-- begin --
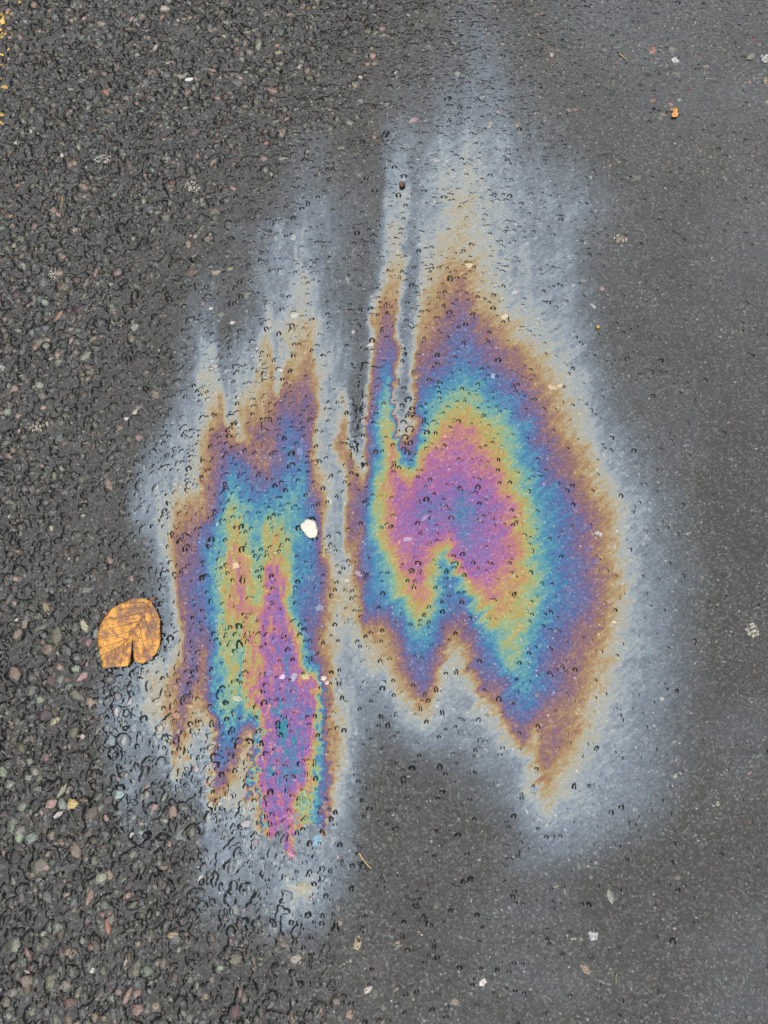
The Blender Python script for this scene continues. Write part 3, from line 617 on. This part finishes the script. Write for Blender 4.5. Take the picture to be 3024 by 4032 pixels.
for s in STONES: add_stone(*s)
tries = 0
while len(placed) < 296 and tries < 20000:
    tries += 1
    px, py = rs.uniform(0, 1500), rs.uniform(0, 4032)
    if rs.random() > float(coarse(px, py)) ** 1.5: continue
    ln = rs.uniform(30, 56)
    if any((px - a) ** 2 + (py - b) ** 2 < (0.55 * (ln + s)) ** 2 for a, b, s in placed): continue
    add_stone(px, py, ln, ln * rs.uniform(.55, .95), rs.uniform(0, 180), rs.choices(keys, wts)[0])

# smaller aggregate: thousands of chips, one part
def scatter(name, X, Y, LN, WD, ANG, COL, PROUD, FL, parent, kindlab, flat):
    PXs, PYs = pixel(X, Y)
    film = film_nm(PXs, PYs) if FL else np.zeros(len(X))
    Hs = height(X, Y)
    vs, ts, fs, cs, off = [], [], [], [], 0
    ksel = RNG.integers(0, 16, len(X))
    for k in range(16):
        idx = np.nonzero(ksel == k)[0]
        if not len(idx): continue
        v, t = SHAPES[k]
        n = len(v)
        sx = LN[idx, None] * .54; sy = WD[idx, None] * .54; sz = (LN + WD)[idx, None] * .17 * flat[idx, None]
        ca = np.cos(ANG[idx, None]); sa = np.sin(ANG[idx, None])
        lx = v[None, :, 0] * sx; ly = v[None, :, 1] * sy
        wx = X[idx, None] + lx * ca - ly * sa; wy = Y[idx, None] + lx * sa + ly * ca
        wz = Hs[idx, None] + 0.0003 + (PROUD[idx, None] - 1) * sz + v[None, :, 2] * sz
        vs.append(np.stack([wx, wy, wz], -1).reshape(-1, 3))
        ts.append((t[None] + (np.arange(len(idx)) * n)[:, None, None] + off).reshape(-1, 3))
        fs.append(np.repeat(film[idx], n)); cs.append(np.repeat(COL[idx], n, axis=0))
        off += n * len(idx)
    me = mesh_np(name, np.vstack(vs), tris=np.vstack(ts), smooth=False)
    fattr(me, 'film', np.concatenate(fs)); cattr(me, 'col', np.vstack(cs))
    o = link(name, me, M_GRAIN, parent)
    o['kind'] = 'stuff'
    return o

def colours(n, names, w):
    p = np.array([PAL[k] for k in names]); w = np.array(w, float); w /= w.sum()
    c = p[RNG.choice(len(names), n, p=w)]
    return c * RNG.uniform(.7, 1.3, (n, 1)) * RNG.uniform(.92, 1.08, (n, 3))

chips = scatter('aggregate', CHX, CHY, CHL, CHW, CHA, colours(len(CHX), keys, wts), RNG.uniform(.05, .5, len(CHX)) * (.4 + .6 * CHC), True, road, None, .35 + .65 * CHC)
# bright mineral flecks, 1 to 2 mm
n = 1900
X, Y = rand_pts(n, RNG); n = len(X)
LN = .0006 + .0015 * RNG.random(n) ** 2.2; WD = LN * RNG.uniform(.45, .95, n)
scatter('mineral_flecks', X, Y, LN, WD, RNG.uniform(0, 3.14, n),
        colours(n, ['white', 'pw', 'cream', 'salmon', 'pgreen', 'tan', 'blue', 'grey'], [16, 12, 14, 8, 14, 16, 5, 15]), RNG.uniform(.2, .7, n), True, road, None, np.full(n, .6))

# ------------------------------------------------------------------ the orange beech leaf
def sheet(name, outline, holes_pts, zfun, thick, mat, parent, spacing):
    """solid sheet from an outline (metres), finely triangulated"""
    out = [Vector((p[0], p[1])) for p in outline]
    n = len(out)
    xs_ = [p.x for p in out]; ys_ = [p.y for p in out]
    pts = []
    rr = random.Random(3)
    x = min(xs_)
    while x < max(xs_):
        y = min(ys_)
        while y < max(ys_):
            qx = x + rr.uniform(-.3, .3) * spacing; qy = y + rr.uniform(-.3, .3) * spacing
            inside = False; j = n - 1; dmin = 1e9
            for i in range(n):
                if (ys_[i] > qy) != (ys_[j] > qy) and qx < (xs_[j] - xs_[i]) * (qy - ys_[i]) / (ys_[j] - ys_[i]) + xs_[i]:
                    inside = not inside
                dmin = min(dmin, float(seg_d(qx, qy, (xs_[i], ys_[i]), (xs_[j], ys_[j]))))
                j = i
            if inside and dmin > spacing * .4: pts.append(Vector((qx, qy)))
            y += spacing
        x += spacing
    res = delaunay_2d_cdt(out + pts, [], [list(range(n))], 1, 1e-7)
    vv = np.array([(p.x, p.y) for p in res[0]])
    z = zfun(vv[:, 0], vv[:, 1])
    tris = np.array([f for f in res[2] if len(f) == 3])
    me = mesh_np(name, np.column_stack([vv, z]), tris=tris)
    o = link(name, me, mat, parent)
    md = o.modifiers.new('thickness', 'SOLIDIFY'); md.thickness = thick; md.offset = -1
    return o

def densify(pts, step):
    out = []
    for i in range(len(pts)):
        a, b = pts[i], pts[(i + 1) % len(pts)]
        k = max(1, int(math.hypot(b[0] - a[0], b[1] - a[1]) / step))
        for j in range(k): out.append((a[0] + (b[0] - a[0]) * j / k, a[1] + (b[1] - a[1]) * j / k))
    return out

def crop_pts(txt, ox, oy, s):
    r = []
    for p in txt.split():
        a, b = p.split(',')
        gx_, gy_ = ground(ox + float(a) / s, oy + float(b) / s)
        r.append((float(gx_), float(gy_)))
    return r

def tube(name, pts, r0, r1, mat, parent, seg=6):
    P = [Vector(p) for p in pts]; V = []; T = []
    for i, p in enumerate(P):
        d = (P[min(i + 1, len(P) - 1)] - P[max(i - 1, 0)]).normalized()
        sx_ = d.cross(Vector((0, 0, 1))).normalized(); up = sx_.cross(d)
        r = r0 + (r1 - r0) * i / (len(P) - 1)
        for k in range(seg):
            a = k / seg * 2 * math.pi
            V.append(p + sx_ * math.cos(a) * r + up * math.sin(a) * r)
    for i in range(len(P) - 1):
        for k in range(seg):
            a = i * seg + k; b = i * seg + (k + 1) % seg
            T += [(a, b, b + seg), (a, b + seg, a + seg)]
    for k in range(1, seg - 1):
        T.append((0, k + 1, k)); e = (len(P) - 1) * seg; T.append((e, e + k, e + k + 1))
    return link(name, mesh_np(name, np.array([tuple(v) for v in V]), tris=np.array(T)), mat, parent)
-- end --
▶ **YOUR INSTRUCTIONS**: Without any pictures, reproduce the lines from the first one in the material through the line that has "return c * RNG.uniform(.7, 1.3, (n, 1))", exactly as they appear.

▶ **WRITTEN RESPONSE**:
The Blender Python script for this scene continues. Write part 3, from line 617 on. This part finishes the script. Write for Blender 4.5. Take the picture to be 3024 by 4032 pixels.
for s in STONES: add_stone(*s)
tries = 0
while len(placed) < 296 and tries < 20000:
    tries += 1
    px, py = rs.uniform(0, 1500), rs.uniform(0, 4032)
    if rs.random() > float(coarse(px, py)) ** 1.5: continue
    ln = rs.uniform(30, 56)
    if any((px - a) ** 2 + (py - b) ** 2 < (0.55 * (ln + s)) ** 2 for a, b, s in placed): continue
    add_stone(px, py, ln, ln * rs.uniform(.55, .95), rs.uniform(0, 180), rs.choices(keys, wts)[0])

# smaller aggregate: thousands of chips, one part
def scatter(name, X, Y, LN, WD, ANG, COL, PROUD, FL, parent, kindlab, flat):
    PXs, PYs = pixel(X, Y)
    film = film_nm(PXs, PYs) if FL else np.zeros(len(X))
    Hs = height(X, Y)
    vs, ts, fs, cs, off = [], [], [], [], 0
    ksel = RNG.integers(0, 16, len(X))
    for k in range(16):
        idx = np.nonzero(ksel == k)[0]
        if not len(idx): continue
        v, t = SHAPES[k]
        n = len(v)
        sx = LN[idx, None] * .54; sy = WD[idx, None] * .54; sz = (LN + WD)[idx, None] * .17 * flat[idx, None]
        ca = np.cos(ANG[idx, None]); sa = np.sin(ANG[idx, None])
        lx = v[None, :, 0] * sx; ly = v[None, :, 1] * sy
        wx = X[idx, None] + lx * ca - ly * sa; wy = Y[idx, None] + lx * sa + ly * ca
        wz = Hs[idx, None] + 0.0003 + (PROUD[idx, None] - 1) * sz + v[None, :, 2] * sz
        vs.append(np.stack([wx, wy, wz], -1).reshape(-1, 3))
        ts.append((t[None] + (np.arange(len(idx)) * n)[:, None, None] + off).reshape(-1, 3))
        fs.append(np.repeat(film[idx], n)); cs.append(np.repeat(COL[idx], n, axis=0))
        off += n * len(idx)
    me = mesh_np(name, np.vstack(vs), tris=np.vstack(ts), smooth=False)
    fattr(me, 'film', np.concatenate(fs)); cattr(me, 'col', np.vstack(cs))
    o = link(name, me, M_GRAIN, parent)
    o['kind'] = 'stuff'
    return o

def colours(n, names, w):
    p = np.array([PAL[k] for k in names]); w = np.array(w, float); w /= w.sum()
    c = p[RNG.choice(len(names), n, p=w)]
    return c * RNG.uniform(.7, 1.3, (n, 1)) * RNG.uniform(.92, 1.08, (n, 3))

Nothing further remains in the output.